妻・大山のぶ代との馴れ初めは1963年
あの日ひらめいた僕の直感は、大当たりだった。
僕とカミさんが出会ったのは、1963年。オリンピックを翌年に控えた東京の街。
どこもかしこも工事の音が鳴り響き、新しい時代の幕開けを感じ焦る空気の中で、僕たちの運命は大きく舵を切った。
当時、26歳だった僕は、NHKの朝の幼児番組『うたのえほん』に「体操のお兄さん」としてレギュラー出演していた。
『うたのえほん』は驚異的なまでの人気を誇り、視聴率40%を記録することも。いつしか、三角帽子にピタピタのコスチュームで踊る僕は、子供たちだけでなく母親や若いOLからもアイドル並みの人気を集めていた。同時に歌手、俳優としても少しずつ活動を始めた頃だった。

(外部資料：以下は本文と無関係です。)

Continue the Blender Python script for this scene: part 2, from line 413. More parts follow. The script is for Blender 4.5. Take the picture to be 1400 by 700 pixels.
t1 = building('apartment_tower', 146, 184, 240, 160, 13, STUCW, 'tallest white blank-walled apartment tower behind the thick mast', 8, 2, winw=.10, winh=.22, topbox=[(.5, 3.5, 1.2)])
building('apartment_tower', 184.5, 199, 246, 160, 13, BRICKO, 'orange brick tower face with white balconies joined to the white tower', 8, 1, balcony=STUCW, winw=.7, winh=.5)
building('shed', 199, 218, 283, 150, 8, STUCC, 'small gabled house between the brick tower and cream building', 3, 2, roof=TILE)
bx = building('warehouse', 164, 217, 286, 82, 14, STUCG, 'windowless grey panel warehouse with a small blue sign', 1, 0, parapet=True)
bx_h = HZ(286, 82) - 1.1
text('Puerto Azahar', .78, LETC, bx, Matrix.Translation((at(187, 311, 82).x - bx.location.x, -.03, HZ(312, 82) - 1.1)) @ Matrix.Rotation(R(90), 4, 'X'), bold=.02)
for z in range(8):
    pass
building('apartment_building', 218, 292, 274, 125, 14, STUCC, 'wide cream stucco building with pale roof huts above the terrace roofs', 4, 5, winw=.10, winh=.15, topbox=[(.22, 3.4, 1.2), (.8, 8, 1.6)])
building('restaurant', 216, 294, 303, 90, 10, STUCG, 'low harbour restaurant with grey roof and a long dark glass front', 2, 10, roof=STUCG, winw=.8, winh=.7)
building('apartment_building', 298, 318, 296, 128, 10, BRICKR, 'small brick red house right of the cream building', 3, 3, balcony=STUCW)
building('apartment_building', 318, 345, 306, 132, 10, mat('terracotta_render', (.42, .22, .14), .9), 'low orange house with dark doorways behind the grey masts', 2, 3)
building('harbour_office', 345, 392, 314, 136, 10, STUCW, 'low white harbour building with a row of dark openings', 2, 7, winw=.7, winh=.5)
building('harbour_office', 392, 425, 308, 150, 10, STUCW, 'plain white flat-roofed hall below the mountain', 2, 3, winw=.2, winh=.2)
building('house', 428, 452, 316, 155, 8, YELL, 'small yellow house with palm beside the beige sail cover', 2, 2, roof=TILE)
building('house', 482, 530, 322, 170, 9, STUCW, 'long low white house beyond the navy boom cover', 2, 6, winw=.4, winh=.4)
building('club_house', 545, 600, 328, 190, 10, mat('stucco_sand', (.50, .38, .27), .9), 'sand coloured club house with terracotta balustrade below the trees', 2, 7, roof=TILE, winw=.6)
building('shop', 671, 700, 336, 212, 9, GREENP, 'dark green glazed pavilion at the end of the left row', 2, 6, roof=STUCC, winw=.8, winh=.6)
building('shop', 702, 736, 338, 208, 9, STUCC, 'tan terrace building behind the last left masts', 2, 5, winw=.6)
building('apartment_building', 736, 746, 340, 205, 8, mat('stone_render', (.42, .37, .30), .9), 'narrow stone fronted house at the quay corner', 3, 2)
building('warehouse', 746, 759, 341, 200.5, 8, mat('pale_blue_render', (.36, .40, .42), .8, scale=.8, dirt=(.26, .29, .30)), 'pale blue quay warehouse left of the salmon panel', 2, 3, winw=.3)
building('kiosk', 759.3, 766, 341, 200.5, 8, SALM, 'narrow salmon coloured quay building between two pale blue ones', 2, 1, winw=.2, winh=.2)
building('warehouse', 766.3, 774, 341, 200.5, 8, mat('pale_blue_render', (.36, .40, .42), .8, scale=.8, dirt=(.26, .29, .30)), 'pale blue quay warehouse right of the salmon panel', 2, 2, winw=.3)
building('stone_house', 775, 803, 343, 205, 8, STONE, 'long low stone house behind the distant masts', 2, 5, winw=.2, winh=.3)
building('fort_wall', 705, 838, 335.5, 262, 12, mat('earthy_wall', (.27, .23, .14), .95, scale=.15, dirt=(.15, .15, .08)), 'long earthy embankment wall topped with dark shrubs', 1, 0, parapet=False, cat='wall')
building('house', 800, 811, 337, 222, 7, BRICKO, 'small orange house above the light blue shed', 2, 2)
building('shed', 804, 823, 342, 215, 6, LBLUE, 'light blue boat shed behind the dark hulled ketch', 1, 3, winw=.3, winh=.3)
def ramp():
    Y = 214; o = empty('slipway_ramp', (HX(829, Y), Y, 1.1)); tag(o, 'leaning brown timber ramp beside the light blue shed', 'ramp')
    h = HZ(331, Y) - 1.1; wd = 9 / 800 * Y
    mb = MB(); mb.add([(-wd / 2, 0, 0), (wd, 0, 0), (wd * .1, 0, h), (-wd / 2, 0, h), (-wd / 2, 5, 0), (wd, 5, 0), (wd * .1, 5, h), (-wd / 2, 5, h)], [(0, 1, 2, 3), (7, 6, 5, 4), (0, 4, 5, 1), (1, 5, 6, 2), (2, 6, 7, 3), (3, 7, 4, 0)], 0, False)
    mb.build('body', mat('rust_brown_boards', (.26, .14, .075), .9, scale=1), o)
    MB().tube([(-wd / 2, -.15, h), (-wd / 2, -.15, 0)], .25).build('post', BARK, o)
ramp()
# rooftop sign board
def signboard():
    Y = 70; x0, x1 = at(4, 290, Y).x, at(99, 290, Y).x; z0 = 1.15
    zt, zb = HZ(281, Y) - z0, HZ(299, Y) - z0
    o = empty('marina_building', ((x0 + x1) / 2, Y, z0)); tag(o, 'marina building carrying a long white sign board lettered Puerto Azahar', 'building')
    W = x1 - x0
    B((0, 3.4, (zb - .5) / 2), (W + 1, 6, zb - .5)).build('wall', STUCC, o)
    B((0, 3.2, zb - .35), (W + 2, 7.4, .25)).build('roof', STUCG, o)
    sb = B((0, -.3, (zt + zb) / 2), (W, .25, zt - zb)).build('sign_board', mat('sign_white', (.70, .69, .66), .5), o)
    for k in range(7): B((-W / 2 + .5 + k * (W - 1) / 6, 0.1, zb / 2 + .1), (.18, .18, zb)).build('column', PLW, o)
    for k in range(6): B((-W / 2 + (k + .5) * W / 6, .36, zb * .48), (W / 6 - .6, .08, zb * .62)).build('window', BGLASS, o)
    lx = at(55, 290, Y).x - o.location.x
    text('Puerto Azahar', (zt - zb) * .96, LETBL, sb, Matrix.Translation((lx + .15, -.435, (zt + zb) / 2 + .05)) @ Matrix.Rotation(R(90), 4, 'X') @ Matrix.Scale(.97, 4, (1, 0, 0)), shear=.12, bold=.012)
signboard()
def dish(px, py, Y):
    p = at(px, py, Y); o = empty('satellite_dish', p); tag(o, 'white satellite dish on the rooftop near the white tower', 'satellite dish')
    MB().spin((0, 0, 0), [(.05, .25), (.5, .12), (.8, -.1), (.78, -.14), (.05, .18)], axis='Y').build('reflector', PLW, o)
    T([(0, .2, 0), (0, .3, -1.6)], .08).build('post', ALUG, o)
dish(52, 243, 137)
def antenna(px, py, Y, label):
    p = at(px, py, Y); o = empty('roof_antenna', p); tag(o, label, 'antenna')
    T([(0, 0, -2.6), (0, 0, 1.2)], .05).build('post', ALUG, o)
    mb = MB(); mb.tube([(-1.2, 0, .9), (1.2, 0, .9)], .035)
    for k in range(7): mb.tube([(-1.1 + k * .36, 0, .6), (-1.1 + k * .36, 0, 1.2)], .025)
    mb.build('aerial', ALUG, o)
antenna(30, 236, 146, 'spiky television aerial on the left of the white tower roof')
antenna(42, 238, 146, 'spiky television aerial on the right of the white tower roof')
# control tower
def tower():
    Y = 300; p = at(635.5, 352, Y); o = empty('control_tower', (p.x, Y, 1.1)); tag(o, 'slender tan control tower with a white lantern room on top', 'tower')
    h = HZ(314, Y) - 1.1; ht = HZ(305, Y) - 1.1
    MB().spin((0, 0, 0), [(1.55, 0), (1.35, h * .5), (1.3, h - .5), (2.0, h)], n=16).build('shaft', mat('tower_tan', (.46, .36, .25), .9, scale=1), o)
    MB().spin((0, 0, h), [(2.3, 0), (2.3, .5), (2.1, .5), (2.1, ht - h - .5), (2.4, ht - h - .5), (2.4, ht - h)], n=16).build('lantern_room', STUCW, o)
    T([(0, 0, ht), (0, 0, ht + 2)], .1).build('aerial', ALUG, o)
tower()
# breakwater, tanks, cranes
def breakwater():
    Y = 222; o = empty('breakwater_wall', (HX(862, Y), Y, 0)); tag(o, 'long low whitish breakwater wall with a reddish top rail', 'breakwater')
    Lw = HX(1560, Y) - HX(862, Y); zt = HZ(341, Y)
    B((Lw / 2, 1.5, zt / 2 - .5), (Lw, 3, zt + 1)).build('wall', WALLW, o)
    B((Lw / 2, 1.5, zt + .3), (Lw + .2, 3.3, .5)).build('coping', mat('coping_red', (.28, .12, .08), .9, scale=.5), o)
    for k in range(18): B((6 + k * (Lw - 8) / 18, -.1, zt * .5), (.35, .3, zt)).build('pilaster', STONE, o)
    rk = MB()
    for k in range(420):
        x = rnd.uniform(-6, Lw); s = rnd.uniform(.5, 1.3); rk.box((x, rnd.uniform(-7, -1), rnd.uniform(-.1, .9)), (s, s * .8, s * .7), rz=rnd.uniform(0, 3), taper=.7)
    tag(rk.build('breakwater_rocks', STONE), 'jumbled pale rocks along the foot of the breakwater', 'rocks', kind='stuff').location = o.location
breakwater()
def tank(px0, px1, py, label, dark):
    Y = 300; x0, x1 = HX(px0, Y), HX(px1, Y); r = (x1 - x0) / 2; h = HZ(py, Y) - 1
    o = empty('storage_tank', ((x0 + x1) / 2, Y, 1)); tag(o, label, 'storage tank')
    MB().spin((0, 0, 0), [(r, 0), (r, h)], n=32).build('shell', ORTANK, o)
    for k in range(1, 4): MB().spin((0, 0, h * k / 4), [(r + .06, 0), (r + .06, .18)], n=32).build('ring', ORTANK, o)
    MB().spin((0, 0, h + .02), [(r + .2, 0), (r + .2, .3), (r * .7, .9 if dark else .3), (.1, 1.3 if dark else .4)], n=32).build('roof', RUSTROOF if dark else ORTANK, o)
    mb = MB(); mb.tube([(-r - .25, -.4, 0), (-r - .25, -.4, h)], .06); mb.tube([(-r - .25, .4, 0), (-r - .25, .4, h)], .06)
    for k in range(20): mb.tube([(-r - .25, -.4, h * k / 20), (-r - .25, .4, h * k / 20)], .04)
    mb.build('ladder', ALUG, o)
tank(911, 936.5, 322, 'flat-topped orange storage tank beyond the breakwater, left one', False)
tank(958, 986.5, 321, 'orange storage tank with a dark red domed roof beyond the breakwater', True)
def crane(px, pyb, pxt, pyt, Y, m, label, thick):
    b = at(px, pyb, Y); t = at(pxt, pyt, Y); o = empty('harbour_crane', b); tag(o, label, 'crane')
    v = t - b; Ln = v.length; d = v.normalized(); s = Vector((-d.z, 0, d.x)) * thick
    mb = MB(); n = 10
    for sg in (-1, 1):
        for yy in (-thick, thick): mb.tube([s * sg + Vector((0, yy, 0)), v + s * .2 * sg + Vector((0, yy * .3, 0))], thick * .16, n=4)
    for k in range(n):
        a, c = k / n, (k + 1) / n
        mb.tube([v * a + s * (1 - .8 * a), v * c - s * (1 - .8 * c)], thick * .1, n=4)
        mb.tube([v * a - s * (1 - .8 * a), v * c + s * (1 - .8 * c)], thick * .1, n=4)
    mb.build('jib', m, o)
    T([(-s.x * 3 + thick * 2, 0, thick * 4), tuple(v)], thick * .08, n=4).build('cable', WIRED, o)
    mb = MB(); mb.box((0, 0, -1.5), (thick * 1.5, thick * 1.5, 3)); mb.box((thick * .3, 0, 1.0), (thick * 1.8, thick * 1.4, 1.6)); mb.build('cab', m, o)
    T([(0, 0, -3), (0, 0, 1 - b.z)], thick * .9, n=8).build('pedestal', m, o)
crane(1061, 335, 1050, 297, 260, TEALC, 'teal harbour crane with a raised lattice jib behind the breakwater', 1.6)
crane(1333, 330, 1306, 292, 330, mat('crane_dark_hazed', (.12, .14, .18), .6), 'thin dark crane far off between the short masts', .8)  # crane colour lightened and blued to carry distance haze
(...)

一方のカミさんは、俳優座養成所を出た後、時代劇やコメディに出演する傍ら、海外ドラマや人形劇の吹き替えまで幅広く活動していて、個性派女優としての地位を固めつつあった。今でいうマルチタレントのようなものだ。
彼女の数多い仕事の中でもよく知られているのが、NHKの『おかあさんといっしょ』の中で演じられていた人形劇『ブーフーウー』のブー役だろう。子豚の三兄弟が騒動を繰り広げるこの人形劇は、子供たちに大人気。ちなみに、ウー役の黒柳徹子さんとカミさんとの仲は、このとき以来、長年にわたりずっと続いている。
同じNHKの幼児番組で人気が出た者同士、縁があったのだろうか――。僕たちは、ミュージカル『孫悟空』で共演することになった。主役が僕で、恋人役のヒロインがカミさん。二人とも演じるのは猿の役だった。
初めて会ったときから運命を感じて……と言いたいところだが、残念ながら僕の彼女への初対面の印象は、あまりよくない。
というのも、あろうことか、カミさんは僕をまったく知らず、「蕎麦屋の出前のお兄さん」だと思い込んでいたというのだ。しかも、小柄で筋肉質だった体型からなのか、それとも少し軟弱な雰囲気がしたからなのか、僕のことを「オカマ」だと勘違いしていたのだというから、心中穏やかじゃない。
結局、その後すぐに「オカマ疑惑」は晴れたのだが、きっと彼女の方も、出会ったばかりの頃は僕を男として、まったく意識していなかったことだろう。